He looked for freedom on the Berlin Wall in 1989 and now, as the 30th anniversary of the fall of the Wall, pop icon and actor David Hasselhoff said the song's message of hope is more relevant than ever.

Hasselhoff told reporters in Berlin this in September, while promoting a new album and audio book entitled "Up Against the Wall" which was released on the October 3 anniversary of German reunification.

The thriller, set against the backdrop of the end of the Cold War, fictionalizes the real David Hasselhoff being mistaken for a spy and the spy mistaken for Hasselhoff.

Affectionately known as "The Hoff", the singer and actor shot to fame on TV shows "Knight Rider" and "Baywatch", but in West Germany he found fame on music charts in the summer before the fall of the Berlin Wall with "Looking For Freedom".

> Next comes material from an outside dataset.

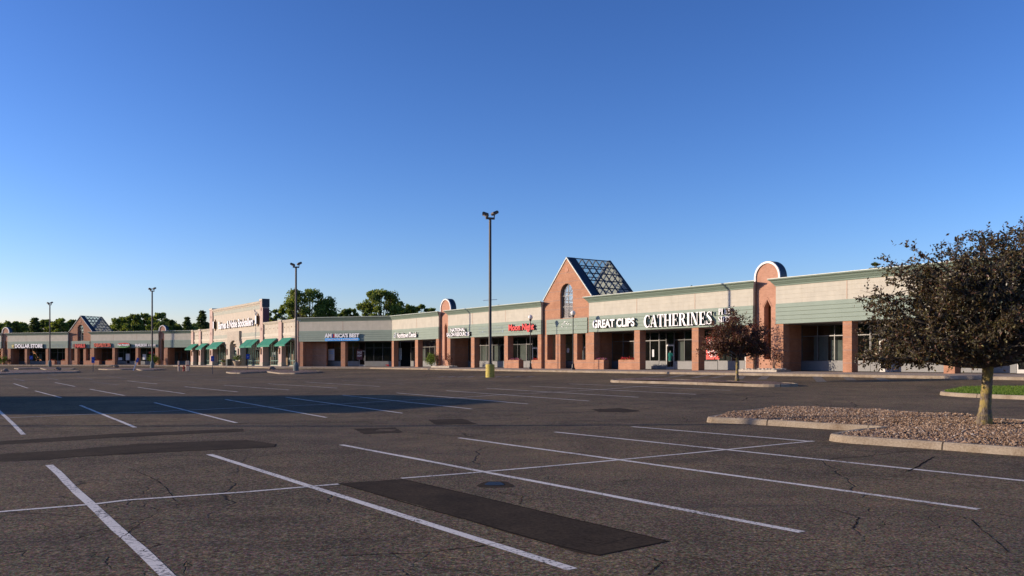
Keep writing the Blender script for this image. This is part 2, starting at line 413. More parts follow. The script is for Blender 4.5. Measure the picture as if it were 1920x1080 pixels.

The song was a cover version of the 1970s German hit, "Auf Der Strasse Nach Suden" ('Freedom'), and with the political landscape changing in Europe, Germans took it to heart.

For years the myth has circulated, albeit with some tongue in cheek, that Hasselhoff was solely responsible for bringing down the Wall and reuniting East and West Berlin, which he has also strongly denied.

Hasselhoff maintained strong links to the German capital and took part in several campaigns in 2013 to save a part of the Berlin Wall threatened by developers.